Friday, April 15, 2005

Myths in provisional patent applications

from Intellectual Property Today, Dec. 2002, Provisional Patent Application, Reality and Myth:

The lack of a requirement for a claim in a provisional application might appear more significant, at least on the surface. Nevertheless, even if one does not formally submit a set of claims, it is difficult to imagine being able to satisfy the written description and enablement requirements of § 112 without
knowing precisely what one intends to claim up to twelve months later upon filing a non-provisional application. n5 In this regard, the Court of Appeals for the Federal Circuit (CAFC) has stated the following in regard to satisfaction of the written description requirement of § 112:

. . . the applicant must also convey with reasonable clarity to
those skilled in the art that, as of the filing date sought, he or she was in possession of the invention. The invention is, for purposes of the 'written description and
inquiry' whatever is now claimed.


The USPTO's depiction of the provisional application as being
"quick" and "inexpensive" appears to have addressed concerns among many small businesses and academic institutions. Perhaps as a result, many applicants may have been lured
into believing that a minimal invention disclosure could secure the
filing date of a provisional application in a later-filed non-provisional application.

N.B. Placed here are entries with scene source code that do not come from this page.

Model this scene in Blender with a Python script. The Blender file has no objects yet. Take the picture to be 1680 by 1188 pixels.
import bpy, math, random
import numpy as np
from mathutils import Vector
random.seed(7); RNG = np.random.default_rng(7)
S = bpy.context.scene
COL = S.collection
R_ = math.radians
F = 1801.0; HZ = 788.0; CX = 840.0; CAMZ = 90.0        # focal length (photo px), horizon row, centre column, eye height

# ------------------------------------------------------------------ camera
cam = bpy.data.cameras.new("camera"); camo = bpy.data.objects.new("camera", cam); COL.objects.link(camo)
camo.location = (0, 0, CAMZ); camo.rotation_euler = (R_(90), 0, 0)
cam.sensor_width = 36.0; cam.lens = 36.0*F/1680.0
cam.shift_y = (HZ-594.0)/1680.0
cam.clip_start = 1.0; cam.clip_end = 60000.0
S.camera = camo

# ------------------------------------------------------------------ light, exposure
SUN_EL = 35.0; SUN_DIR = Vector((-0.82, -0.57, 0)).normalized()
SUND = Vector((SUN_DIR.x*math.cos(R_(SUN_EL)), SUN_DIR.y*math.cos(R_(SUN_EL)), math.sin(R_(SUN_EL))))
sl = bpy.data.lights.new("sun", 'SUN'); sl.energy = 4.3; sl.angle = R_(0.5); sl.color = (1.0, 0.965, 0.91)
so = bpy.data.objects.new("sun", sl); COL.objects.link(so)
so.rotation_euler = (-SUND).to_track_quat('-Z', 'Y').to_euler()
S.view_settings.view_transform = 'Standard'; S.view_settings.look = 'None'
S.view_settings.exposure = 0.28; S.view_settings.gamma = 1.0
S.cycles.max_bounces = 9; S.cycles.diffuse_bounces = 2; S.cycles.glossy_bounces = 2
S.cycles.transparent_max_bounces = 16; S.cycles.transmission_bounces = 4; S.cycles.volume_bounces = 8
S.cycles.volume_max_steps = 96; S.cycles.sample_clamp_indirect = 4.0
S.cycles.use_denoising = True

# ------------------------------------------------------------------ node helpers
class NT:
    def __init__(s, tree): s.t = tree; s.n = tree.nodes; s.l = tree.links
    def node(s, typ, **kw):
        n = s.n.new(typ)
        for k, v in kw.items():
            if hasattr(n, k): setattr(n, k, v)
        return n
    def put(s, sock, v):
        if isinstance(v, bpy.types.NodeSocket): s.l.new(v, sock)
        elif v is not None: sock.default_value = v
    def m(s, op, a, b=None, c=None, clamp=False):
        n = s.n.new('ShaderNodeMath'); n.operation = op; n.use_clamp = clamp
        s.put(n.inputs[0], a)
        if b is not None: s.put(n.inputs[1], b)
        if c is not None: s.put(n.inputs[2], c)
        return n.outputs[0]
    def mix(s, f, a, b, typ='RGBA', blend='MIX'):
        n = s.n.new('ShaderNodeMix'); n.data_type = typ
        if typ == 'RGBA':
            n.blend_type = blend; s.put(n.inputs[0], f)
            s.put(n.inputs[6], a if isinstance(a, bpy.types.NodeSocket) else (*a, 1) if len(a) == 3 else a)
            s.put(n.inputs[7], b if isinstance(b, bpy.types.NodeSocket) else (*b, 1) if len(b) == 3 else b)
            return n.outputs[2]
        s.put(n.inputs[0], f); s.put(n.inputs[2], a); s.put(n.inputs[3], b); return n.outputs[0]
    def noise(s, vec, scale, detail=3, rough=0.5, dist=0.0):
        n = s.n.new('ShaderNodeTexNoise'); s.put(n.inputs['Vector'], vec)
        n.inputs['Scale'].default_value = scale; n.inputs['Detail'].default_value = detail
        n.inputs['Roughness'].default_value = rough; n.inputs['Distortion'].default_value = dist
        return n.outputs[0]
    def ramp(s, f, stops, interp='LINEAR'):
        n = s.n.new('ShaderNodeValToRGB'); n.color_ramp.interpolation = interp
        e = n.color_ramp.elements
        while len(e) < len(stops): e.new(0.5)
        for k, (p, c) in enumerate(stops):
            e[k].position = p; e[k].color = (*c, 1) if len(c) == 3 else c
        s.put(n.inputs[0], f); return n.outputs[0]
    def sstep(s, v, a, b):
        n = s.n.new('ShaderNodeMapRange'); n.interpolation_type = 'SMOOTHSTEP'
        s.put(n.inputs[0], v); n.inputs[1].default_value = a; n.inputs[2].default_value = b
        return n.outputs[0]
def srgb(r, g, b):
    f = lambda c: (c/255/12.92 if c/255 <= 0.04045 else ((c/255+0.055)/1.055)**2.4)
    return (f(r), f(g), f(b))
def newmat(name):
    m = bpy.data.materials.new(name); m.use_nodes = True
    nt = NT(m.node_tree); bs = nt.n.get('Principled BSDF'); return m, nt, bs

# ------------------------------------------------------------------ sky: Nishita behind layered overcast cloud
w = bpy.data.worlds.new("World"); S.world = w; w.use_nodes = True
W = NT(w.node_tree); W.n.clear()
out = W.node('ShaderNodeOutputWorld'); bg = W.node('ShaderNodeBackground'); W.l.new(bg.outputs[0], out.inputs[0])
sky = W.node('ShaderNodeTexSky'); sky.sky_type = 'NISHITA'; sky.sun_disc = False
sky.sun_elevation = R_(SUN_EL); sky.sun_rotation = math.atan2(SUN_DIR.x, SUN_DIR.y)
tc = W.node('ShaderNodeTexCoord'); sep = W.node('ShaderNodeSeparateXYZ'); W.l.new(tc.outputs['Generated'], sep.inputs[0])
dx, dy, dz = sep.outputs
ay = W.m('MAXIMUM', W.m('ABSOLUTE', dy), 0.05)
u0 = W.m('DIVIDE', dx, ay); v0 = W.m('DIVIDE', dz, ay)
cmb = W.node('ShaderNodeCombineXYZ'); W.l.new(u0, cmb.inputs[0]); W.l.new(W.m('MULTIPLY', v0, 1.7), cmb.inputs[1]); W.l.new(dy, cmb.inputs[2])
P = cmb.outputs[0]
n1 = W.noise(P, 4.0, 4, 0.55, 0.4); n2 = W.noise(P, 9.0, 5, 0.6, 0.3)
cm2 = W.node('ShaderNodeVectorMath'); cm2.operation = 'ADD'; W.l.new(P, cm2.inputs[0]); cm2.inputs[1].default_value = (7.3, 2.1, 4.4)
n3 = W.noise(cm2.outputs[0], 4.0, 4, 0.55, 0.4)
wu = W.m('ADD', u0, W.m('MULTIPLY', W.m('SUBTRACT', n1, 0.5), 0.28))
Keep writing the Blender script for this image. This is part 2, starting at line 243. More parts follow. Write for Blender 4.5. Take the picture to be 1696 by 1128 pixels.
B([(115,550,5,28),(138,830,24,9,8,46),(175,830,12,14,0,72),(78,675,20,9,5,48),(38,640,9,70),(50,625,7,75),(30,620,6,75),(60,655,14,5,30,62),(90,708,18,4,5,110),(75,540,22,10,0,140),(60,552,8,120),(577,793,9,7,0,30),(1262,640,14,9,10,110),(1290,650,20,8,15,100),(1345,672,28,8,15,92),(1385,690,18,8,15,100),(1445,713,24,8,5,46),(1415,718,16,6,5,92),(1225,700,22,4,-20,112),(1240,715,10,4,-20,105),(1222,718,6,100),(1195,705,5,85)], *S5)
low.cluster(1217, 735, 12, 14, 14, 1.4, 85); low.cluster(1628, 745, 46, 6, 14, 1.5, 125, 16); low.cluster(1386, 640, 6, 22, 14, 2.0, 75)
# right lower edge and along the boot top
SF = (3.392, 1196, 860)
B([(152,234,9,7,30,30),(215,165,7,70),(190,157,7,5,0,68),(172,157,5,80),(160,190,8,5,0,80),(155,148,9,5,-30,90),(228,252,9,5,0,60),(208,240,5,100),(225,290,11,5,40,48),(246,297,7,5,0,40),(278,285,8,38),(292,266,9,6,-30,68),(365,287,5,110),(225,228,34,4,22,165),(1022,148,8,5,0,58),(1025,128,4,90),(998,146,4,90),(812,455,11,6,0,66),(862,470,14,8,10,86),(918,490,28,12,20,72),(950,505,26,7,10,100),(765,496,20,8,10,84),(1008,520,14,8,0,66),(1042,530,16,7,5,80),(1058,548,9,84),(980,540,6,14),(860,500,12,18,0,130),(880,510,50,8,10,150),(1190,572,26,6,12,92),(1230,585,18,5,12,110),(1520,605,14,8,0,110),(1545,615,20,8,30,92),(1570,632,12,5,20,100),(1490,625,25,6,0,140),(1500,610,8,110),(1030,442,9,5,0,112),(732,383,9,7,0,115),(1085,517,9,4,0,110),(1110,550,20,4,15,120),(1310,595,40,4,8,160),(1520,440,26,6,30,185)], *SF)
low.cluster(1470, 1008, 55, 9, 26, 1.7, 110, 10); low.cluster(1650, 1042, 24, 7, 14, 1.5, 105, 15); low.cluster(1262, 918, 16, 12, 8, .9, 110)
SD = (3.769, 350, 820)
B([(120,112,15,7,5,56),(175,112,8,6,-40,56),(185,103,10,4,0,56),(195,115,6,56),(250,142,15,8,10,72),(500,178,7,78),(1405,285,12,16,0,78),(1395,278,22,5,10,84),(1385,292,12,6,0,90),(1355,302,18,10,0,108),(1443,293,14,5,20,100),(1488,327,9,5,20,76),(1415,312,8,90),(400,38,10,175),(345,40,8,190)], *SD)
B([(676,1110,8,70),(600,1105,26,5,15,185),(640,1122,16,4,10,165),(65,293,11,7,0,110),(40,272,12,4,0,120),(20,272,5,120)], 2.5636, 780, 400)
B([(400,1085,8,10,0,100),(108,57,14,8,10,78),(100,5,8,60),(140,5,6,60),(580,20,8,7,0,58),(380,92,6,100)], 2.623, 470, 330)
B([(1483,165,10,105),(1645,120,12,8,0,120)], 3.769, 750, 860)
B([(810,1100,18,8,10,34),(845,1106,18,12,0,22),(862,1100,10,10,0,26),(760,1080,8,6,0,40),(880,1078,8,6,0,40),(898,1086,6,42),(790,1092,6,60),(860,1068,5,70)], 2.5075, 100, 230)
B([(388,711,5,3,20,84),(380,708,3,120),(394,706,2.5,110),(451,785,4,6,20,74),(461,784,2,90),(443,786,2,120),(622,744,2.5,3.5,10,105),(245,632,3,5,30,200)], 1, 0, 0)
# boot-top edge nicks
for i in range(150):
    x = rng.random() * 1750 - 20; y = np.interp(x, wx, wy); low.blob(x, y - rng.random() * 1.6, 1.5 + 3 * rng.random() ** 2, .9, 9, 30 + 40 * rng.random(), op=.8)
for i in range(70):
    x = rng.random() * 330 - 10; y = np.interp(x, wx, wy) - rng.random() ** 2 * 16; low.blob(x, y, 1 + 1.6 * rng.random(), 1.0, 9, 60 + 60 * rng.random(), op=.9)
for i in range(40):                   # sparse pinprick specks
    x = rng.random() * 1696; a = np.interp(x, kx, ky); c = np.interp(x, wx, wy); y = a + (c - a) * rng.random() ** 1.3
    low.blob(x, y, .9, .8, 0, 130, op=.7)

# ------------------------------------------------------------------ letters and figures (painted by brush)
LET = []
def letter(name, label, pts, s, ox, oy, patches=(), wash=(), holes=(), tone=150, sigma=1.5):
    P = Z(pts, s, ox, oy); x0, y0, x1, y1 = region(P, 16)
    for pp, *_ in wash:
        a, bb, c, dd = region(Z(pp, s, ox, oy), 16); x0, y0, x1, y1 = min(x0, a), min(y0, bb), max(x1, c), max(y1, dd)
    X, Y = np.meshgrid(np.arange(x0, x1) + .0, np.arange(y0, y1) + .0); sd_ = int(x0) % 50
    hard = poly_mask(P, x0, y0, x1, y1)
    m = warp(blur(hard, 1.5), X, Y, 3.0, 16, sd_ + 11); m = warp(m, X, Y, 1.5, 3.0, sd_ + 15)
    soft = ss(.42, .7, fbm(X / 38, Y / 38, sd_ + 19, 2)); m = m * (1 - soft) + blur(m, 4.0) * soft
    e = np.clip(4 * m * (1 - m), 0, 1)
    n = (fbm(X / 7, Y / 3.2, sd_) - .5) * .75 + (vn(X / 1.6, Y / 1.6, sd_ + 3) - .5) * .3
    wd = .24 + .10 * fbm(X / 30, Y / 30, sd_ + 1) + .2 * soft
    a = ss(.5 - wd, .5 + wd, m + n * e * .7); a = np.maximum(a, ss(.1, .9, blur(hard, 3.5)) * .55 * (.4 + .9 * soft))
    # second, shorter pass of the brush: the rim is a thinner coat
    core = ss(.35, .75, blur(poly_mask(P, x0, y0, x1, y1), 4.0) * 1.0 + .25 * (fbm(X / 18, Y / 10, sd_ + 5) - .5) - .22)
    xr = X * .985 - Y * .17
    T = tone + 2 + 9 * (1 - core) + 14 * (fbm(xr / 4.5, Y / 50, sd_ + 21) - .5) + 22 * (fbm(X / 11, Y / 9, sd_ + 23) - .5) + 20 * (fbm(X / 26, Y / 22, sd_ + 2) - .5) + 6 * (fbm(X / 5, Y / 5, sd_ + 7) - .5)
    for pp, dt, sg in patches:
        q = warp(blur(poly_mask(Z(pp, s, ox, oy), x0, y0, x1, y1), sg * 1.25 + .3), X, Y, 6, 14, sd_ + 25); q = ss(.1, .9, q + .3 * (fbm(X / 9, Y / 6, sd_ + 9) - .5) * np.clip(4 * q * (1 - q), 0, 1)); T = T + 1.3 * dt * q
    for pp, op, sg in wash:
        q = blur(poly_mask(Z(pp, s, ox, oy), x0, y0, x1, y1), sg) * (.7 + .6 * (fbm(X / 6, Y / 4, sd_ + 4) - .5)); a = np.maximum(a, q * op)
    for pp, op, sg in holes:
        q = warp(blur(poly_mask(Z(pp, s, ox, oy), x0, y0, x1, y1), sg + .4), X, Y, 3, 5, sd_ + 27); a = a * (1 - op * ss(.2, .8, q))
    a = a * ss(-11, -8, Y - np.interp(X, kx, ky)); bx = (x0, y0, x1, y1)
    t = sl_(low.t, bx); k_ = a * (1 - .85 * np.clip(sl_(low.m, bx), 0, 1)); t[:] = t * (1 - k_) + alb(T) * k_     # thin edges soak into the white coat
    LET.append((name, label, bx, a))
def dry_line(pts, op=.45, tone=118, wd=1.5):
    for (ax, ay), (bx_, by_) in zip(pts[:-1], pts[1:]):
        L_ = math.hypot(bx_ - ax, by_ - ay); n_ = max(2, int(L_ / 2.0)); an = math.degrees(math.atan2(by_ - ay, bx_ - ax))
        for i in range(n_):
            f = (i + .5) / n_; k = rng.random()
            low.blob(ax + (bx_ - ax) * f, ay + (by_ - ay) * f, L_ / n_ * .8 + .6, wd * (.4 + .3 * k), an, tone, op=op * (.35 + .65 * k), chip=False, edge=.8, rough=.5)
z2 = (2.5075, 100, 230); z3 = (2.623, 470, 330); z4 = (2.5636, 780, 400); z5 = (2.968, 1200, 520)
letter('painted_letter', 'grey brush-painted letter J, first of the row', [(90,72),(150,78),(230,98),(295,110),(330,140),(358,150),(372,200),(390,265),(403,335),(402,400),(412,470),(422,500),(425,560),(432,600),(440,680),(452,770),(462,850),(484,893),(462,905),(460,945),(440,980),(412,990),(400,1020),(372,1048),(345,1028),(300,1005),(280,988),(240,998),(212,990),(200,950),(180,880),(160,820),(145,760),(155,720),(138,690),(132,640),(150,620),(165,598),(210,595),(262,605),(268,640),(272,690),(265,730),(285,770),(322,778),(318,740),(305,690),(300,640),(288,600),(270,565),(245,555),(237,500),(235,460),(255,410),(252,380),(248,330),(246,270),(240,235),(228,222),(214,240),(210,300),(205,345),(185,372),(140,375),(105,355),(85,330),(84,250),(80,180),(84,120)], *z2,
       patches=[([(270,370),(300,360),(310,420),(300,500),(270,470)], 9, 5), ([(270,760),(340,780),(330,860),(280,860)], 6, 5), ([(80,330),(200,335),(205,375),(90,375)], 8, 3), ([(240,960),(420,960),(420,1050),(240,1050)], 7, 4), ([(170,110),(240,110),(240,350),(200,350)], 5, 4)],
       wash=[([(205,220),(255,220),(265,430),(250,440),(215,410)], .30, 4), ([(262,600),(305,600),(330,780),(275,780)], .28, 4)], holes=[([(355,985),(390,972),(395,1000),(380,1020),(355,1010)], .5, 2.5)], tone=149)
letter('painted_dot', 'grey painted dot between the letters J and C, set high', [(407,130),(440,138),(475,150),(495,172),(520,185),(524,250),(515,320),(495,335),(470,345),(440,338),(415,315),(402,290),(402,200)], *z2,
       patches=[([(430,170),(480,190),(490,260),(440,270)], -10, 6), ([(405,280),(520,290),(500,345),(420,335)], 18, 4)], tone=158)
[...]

In fact, an article by Kowalski et al. published shortly after the
legislation leading to provisional applications took effect stated that universities believed the provisional application procedure would enable an inventor to submit a draft manuscript prior to publication. n36 According to these authors: "The provisional application, however has not proved to be the answer." n37

One of the comments expressed doubts that a provisional application
filed without a claim could ever contain a sufficient disclosure to provide the basis for a foreign or U.S. priority date. The response of the USPTO was that claims were not required, but could be filed in a provisional application if so desired, and be considered as part of the disclosure.